No Brasil, talvez devido à ausência de touradas, os números são bem maiores: 33% já sofreram humilhações e 20% foram agredidos fisicamente. Isso porque não pesquisaram se existe "bullying" de alunos contra professores; ouço relatos alarmantes sobre isso também.
É provável que a ditadura do grupo sobre o comportamento individual tenha se acentuado entre os adolescentes. Ser gordo, hoje, é quase um estigma de caráter. Modelos cada vez mais rígidos de consumo e "atitude" levam a um policiamento coletivo que se aproxima do terror totalitário.
Que se reúnam pais, psicólogos e pedagogos. De minha parte, acho que o problema é com a instituição. Se o horário de recreio se transforma no pesadelo hobbesiano da luta de todos contra todos, inclino-me a ser hobbesiano também e dizer que faltam vigilantes. Claro que o "bullying" pode acontecer no ponto de ônibus ou na praça perto do colégio.
Mas esses lugares não escapam das atenções da escola quando há notícias de consumo de drogas. E eu gostaria de saber se há tanto ímpeto em suspender ou expulsar um "bully" quanto o que se verifica contra quem fuma maconha.
Não acho autoritarismo dizer que, no caso do "bullying", o que se revela é falta de punição aos que o praticam. É que, como ocorre em outras instituições republicanas, os colégios vão perdendo clareza sobre o que são e o que pretendem.
As escolas particulares cedem espaço para cursinho, aula de inglês, computador, academia, fellow- ships... pais e mães sabem, tanto quanto os alunos, que o colégio não oferece tudo o que devia, ou oferece mal. Das escolas públicas nem é preciso falar.

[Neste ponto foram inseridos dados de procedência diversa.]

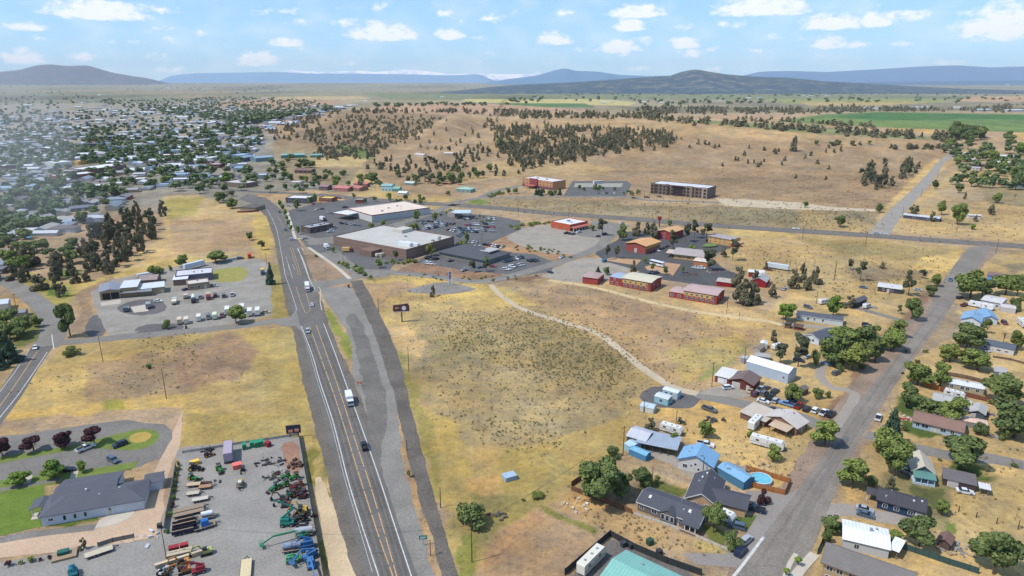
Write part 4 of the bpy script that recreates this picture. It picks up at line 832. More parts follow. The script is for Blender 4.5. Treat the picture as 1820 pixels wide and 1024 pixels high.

Em crise de identidade e sem conseguirem fazer-se respeitar, as próprias escolas sofrem da fraqueza, da timidez, do medo que os alunos gordinhos, desajeitados e impopulares tão bem conhecem. A instituição aceita o rótulo de "nerd" e é a primeira a ser espezinhada, antes mesmo do primeiro caso de "bullying" mais sério que venha a registrar.